"I know the unknown is known to me." - Yogi Bhajan

How often do you say to yourself or others that you don't know something? Personally, I used to say it all the time, probably at least ten times a day about a variety of subjects. The funny thing about that it's simply not true 99% of the time we say it. It's a lie we tell ourselves in order to avoid responsibility. Ouch. Over the last few weeks, I've been challenging myself not to say "I don't know" any more. Instead I get still, take a deep breath, and say "I know the unknown is known to me." I've found that if I relax and breathe I connect to the part of myself that is knowing and the answer comes. And if it doesn't right away, no problem. I've started replacing "I don't know," with phrases like, "I haven't made up my mind about that yet," and "Here's what I know to be true in this moment," or "I presently feel this way about that."

The fact is we do know a lot more than we care to admit. We choose to ignore our inner voice in order to keep ourselves from being uncomfortable. "I don't know" is an avoidance technique.

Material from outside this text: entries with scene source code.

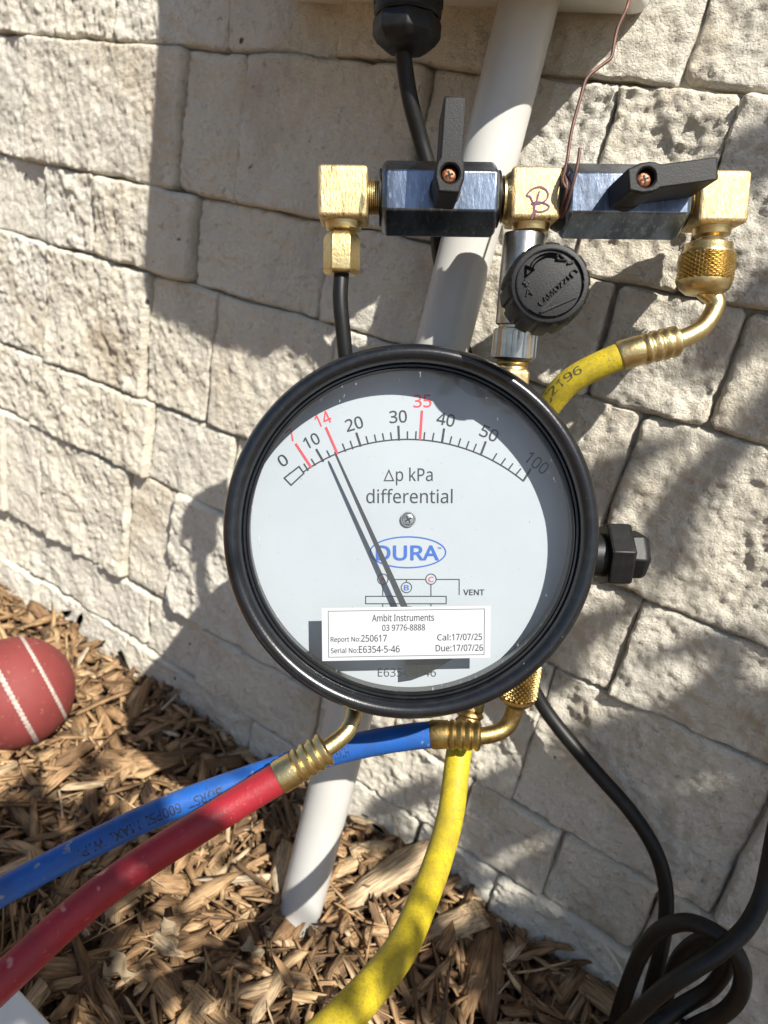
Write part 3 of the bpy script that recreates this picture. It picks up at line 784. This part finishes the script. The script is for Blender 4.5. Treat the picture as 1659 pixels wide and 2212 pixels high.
# threaded nipples between the fittings
def nipple(x0, x1, par, y=417, r=.0062):
    a = mx(x0, y); b = mx(x1, y); prof = []; L = b.x-a.x; n = 10
    prof = [(0, r)]
    for k in range(n): prof += [(L*(k+.3)/n, r), (L*(k+.6)/n, r-.0005), (L*(k+.9)/n, r)]
    prof.append((L, r)); mb = MB(); mb.rod((a.x, YA, ZA), (1, 0, 0), prof, 36); mb.build('threaded_nipple', BRASS, par, 30)
nipple(786, 830, eL); nipple(1072, 1112, tE); nipple(1208, 1240, tE); nipple(1470, 1520, eR)
mb = MB(); a = mx(1214); mb.rod((a.x-.0006, YA, ZA), (1, 0, 0), [(0, .0105), (.0028, .0118), (.004, .0118)], 40); mb.build('lock_ring', BLACKP, tE)
mb = MB(); a = mx(1088); mb.rod((a.x, YA, ZA), (1, 0, 0), [(0, .0062), (.0008, .0085), (.0016, .0085), (.0032, .0098)], 40); mb.build('flange', BRASS, tE)
def screw_in(c, par, zf, rot):
    mb = MB(); mb.rod((c.x, c.y, zf), (0, 0, 1), [(0, .0026), (.0007, .0026), (.0013, .0020), (.0015, .001)], 28)
    s = mb.build('screw', COPPER_SCREW, par, 50)
    return s
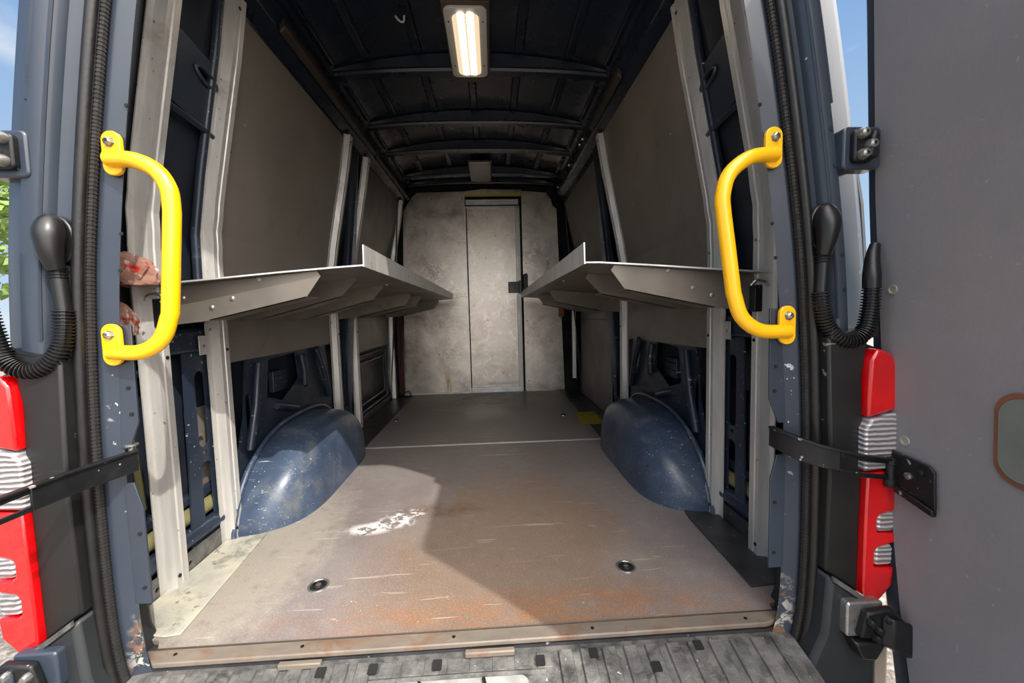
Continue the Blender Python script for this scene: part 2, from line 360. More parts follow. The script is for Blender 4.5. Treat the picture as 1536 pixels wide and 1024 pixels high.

As for learning new information, everyday stress disconnects us from our natural intuitive selves and plays a role in our ability to recall information and make decisions. Do you remember a time when you couldn't remember under pressure but as soon as you relaxed and began to do something else, it came immediately to you without even trying? I know I do.

So for today, experiment with your personal usage of "I don't know," and casually observe how and when you use it. Then, take a deep breath, relax and and say out loud "I know the unknown is known to me" and see if anything new happens. Sat Nam.